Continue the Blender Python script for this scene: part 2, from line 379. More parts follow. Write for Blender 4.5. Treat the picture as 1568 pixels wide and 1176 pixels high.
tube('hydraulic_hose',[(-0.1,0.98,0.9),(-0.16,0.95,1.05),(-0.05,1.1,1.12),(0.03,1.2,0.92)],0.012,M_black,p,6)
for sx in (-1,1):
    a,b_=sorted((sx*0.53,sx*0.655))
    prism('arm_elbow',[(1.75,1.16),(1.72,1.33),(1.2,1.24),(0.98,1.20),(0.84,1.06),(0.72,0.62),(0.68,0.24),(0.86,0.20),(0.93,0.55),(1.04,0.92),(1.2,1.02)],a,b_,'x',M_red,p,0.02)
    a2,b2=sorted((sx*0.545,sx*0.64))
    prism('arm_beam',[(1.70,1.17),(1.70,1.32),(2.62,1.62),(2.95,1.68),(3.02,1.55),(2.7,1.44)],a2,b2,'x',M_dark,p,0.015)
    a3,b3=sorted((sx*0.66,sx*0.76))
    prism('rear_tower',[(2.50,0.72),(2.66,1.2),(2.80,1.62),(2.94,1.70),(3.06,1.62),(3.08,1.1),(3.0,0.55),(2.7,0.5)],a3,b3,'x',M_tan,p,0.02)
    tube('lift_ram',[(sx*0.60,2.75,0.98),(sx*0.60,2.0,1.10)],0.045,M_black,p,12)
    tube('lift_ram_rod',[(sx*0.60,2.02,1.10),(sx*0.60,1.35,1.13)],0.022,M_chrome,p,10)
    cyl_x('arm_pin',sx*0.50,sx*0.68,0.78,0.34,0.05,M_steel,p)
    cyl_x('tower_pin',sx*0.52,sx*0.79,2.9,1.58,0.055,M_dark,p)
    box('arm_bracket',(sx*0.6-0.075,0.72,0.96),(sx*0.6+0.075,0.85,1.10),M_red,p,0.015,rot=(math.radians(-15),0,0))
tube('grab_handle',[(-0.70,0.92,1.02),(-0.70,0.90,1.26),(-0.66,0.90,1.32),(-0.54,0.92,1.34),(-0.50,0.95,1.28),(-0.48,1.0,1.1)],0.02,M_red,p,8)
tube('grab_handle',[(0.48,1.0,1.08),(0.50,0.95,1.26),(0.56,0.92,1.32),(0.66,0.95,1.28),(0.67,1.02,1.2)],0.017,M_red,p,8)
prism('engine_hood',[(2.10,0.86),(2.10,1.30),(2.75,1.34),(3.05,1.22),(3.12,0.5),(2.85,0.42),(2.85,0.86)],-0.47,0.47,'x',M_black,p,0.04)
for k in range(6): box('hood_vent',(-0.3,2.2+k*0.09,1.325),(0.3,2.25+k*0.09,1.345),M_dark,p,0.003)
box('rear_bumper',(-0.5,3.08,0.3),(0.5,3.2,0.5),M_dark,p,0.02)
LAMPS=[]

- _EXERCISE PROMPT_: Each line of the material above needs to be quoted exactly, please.

- _THE RESULT_:
Continue the Blender Python script for this scene: part 2, from line 379. More parts follow. Write for Blender 4.5. Treat the picture as 1568 pixels wide and 1176 pixels high.
tube('hydraulic_hose',[(-0.1,0.98,0.9),(-0.16,0.95,1.05),(-0.05,1.1,1.12),(0.03,1.2,0.92)],0.012,M_black,p,6)
for sx in (-1,1):
    a,b_=sorted((sx*0.53,sx*0.655))
    prism('arm_elbow',[(1.75,1.16),(1.72,1.33),(1.2,1.24),(0.98,1.20),(0.84,1.06),(0.72,0.62),(0.68,0.24),(0.86,0.20),(0.93,0.55),(1.04,0.92),(1.2,1.02)],a,b_,'x',M_red,p,0.02)
    a2,b2=sorted((sx*0.545,sx*0.64))
    prism('arm_beam',[(1.70,1.17),(1.70,1.32),(2.62,1.62),(2.95,1.68),(3.02,1.55),(2.7,1.44)],a2,b2,'x',M_dark,p,0.015)
    a3,b3=sorted((sx*0.66,sx*0.76))
    prism('rear_tower',[(2.50,0.72),(2.66,1.2),(2.80,1.62),(2.94,1.70),(3.06,1.62),(3.08,1.1),(3.0,0.55),(2.7,0.5)],a3,b3,'x',M_tan,p,0.02)
    tube('lift_ram',[(sx*0.60,2.75,0.98),(sx*0.60,2.0,1.10)],0.045,M_black,p,12)
    tube('lift_ram_rod',[(sx*0.60,2.02,1.10),(sx*0.60,1.35,1.13)],0.022,M_chrome,p,10)
    cyl_x('arm_pin',sx*0.50,sx*0.68,0.78,0.34,0.05,M_steel,p)
    cyl_x('tower_pin',sx*0.52,sx*0.79,2.9,1.58,0.055,M_dark,p)
    box('arm_bracket',(sx*0.6-0.075,0.72,0.96),(sx*0.6+0.075,0.85,1.10),M_red,p,0.015,rot=(math.radians(-15),0,0))
tube('grab_handle',[(-0.70,0.92,1.02),(-0.70,0.90,1.26),(-0.66,0.90,1.32),(-0.54,0.92,1.34),(-0.50,0.95,1.28),(-0.48,1.0,1.1)],0.02,M_red,p,8)
tube('grab_handle',[(0.48,1.0,1.08),(0.50,0.95,1.26),(0.56,0.92,1.32),(0.66,0.95,1.28),(0.67,1.02,1.2)],0.017,M_red,p,8)
prism('engine_hood',[(2.10,0.86),(2.10,1.30),(2.75,1.34),(3.05,1.22),(3.12,0.5),(2.85,0.42),(2.85,0.86)],-0.47,0.47,'x',M_black,p,0.04)
for k in range(6): box('hood_vent',(-0.3,2.2+k*0.09,1.325),(0.3,2.25+k*0.09,1.345),M_dark,p,0.003)
box('rear_bumper',(-0.5,3.08,0.3),(0.5,3.2,0.5),M_dark,p,0.02)
LAMPS=[]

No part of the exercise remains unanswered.